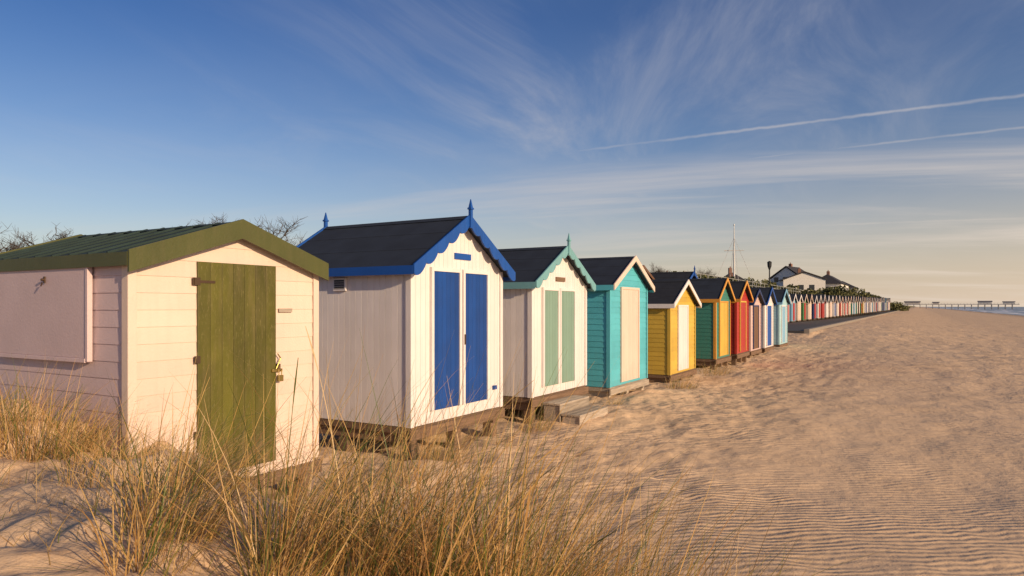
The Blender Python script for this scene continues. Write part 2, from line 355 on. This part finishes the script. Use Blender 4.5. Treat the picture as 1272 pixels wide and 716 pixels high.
def math_(op,a,b_=None,c=None):
    n=N(nt,'ShaderNodeMath',operation=op)
    for i,v in enumerate((a,b_,c)):
        if v is None: continue
        if isinstance(v,(int,float)): n.inputs[i].default_value=v
        else: L(v,n.inputs[i])
    return n.outputs[0]
def mix_(f,a,b_,mode='MIX'):
    n=N(nt,'ShaderNodeMix',data_type='RGBA',blend_type=mode)
    if isinstance(f,(int,float)): n.inputs[0].default_value=f
    else: L(f,n.inputs[0])
    for i,v in((6,a),(7,b_)):
        if isinstance(v,tuple): n.inputs[i].default_value=v
        else: L(v,n.inputs[i])
    return n.outputs[2]
c=mix_(rng_(noise(.5,3),.35,.65),(.68,.46,.27,1),(.59,.39,.22,1))
c=mix_(rng_(noise(160,1),.35,.7),c,(.72,.51,.32,1))
dark=rng_(noise(5,4),.60,.72); c=mix_(math_('MULTIPLY',dark,.2),c,(.30,.19,.11,1))
peb=rng_(noise(45,2),.70,.74); c=mix_(math_('MULTIPLY',peb,.5),c,(.18,.12,.08,1))
gx=math_('ADD',sep.outputs['X'],math_('MULTIPLY_ADD',noise(.4,3),3,-1.5))
gm=rng_(gx,-9.5,-11); gfol=mix_(noise(1.2,3),(.07,.075,.025,1),(.19,.15,.07,1)); c=mix_(gm,c,gfol)
hn=noise(.9,6,None,0,.65)
hz=math_('MULTIPLY',rng_(hn,.54,.64),rng_(sep.outputs['Y'],12,30)); c=mix_(math_('MULTIPLY',hz,.3),c,(.26,.17,.10,1))
wet=rng_(sep.outputs['X'],22,30); c=mix_(math_('MULTIPLY',wet,.6),c,(.18,.13,.10,1))
L(c,b.inputs['Base Color']); b.inputs['Roughness'].default_value=.95
mp=N(nt,'ShaderNodeMapping'); mp.inputs['Rotation'].default_value=(0,0,math.radians(-40)); L(geo.outputs['Position'],mp.inputs[0])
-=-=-
Work to do » Every line should be retyped exactly, with the pictures omitted.

Final answer »
The Blender Python script for this scene continues. Write part 2, from line 355 on. This part finishes the script. Use Blender 4.5. Treat the picture as 1272 pixels wide and 716 pixels high.
def math_(op,a,b_=None,c=None):
    n=N(nt,'ShaderNodeMath',operation=op)
    for i,v in enumerate((a,b_,c)):
        if v is None: continue
        if isinstance(v,(int,float)): n.inputs[i].default_value=v
        else: L(v,n.inputs[i])
    return n.outputs[0]
def mix_(f,a,b_,mode='MIX'):
    n=N(nt,'ShaderNodeMix',data_type='RGBA',blend_type=mode)
    if isinstance(f,(int,float)): n.inputs[0].default_value=f
    else: L(f,n.inputs[0])
    for i,v in((6,a),(7,b_)):
        if isinstance(v,tuple): n.inputs[i].default_value=v
        else: L(v,n.inputs[i])
    return n.outputs[2]
c=mix_(rng_(noise(.5,3),.35,.65),(.68,.46,.27,1),(.59,.39,.22,1))
c=mix_(rng_(noise(160,1),.35,.7),c,(.72,.51,.32,1))
dark=rng_(noise(5,4),.60,.72); c=mix_(math_('MULTIPLY',dark,.2),c,(.30,.19,.11,1))
peb=rng_(noise(45,2),.70,.74); c=mix_(math_('MULTIPLY',peb,.5),c,(.18,.12,.08,1))
gx=math_('ADD',sep.outputs['X'],math_('MULTIPLY_ADD',noise(.4,3),3,-1.5))
gm=rng_(gx,-9.5,-11); gfol=mix_(noise(1.2,3),(.07,.075,.025,1),(.19,.15,.07,1)); c=mix_(gm,c,gfol)
hn=noise(.9,6,None,0,.65)
hz=math_('MULTIPLY',rng_(hn,.54,.64),rng_(sep.outputs['Y'],12,30)); c=mix_(math_('MULTIPLY',hz,.3),c,(.26,.17,.10,1))
wet=rng_(sep.outputs['X'],22,30); c=mix_(math_('MULTIPLY',wet,.6),c,(.18,.13,.10,1))
L(c,b.inputs['Base Color']); b.inputs['Roughness'].default_value=.95
mp=N(nt,'ShaderNodeMapping'); mp.inputs['Rotation'].default_value=(0,0,math.radians(-40)); L(geo.outputs['Position'],mp.inputs[0])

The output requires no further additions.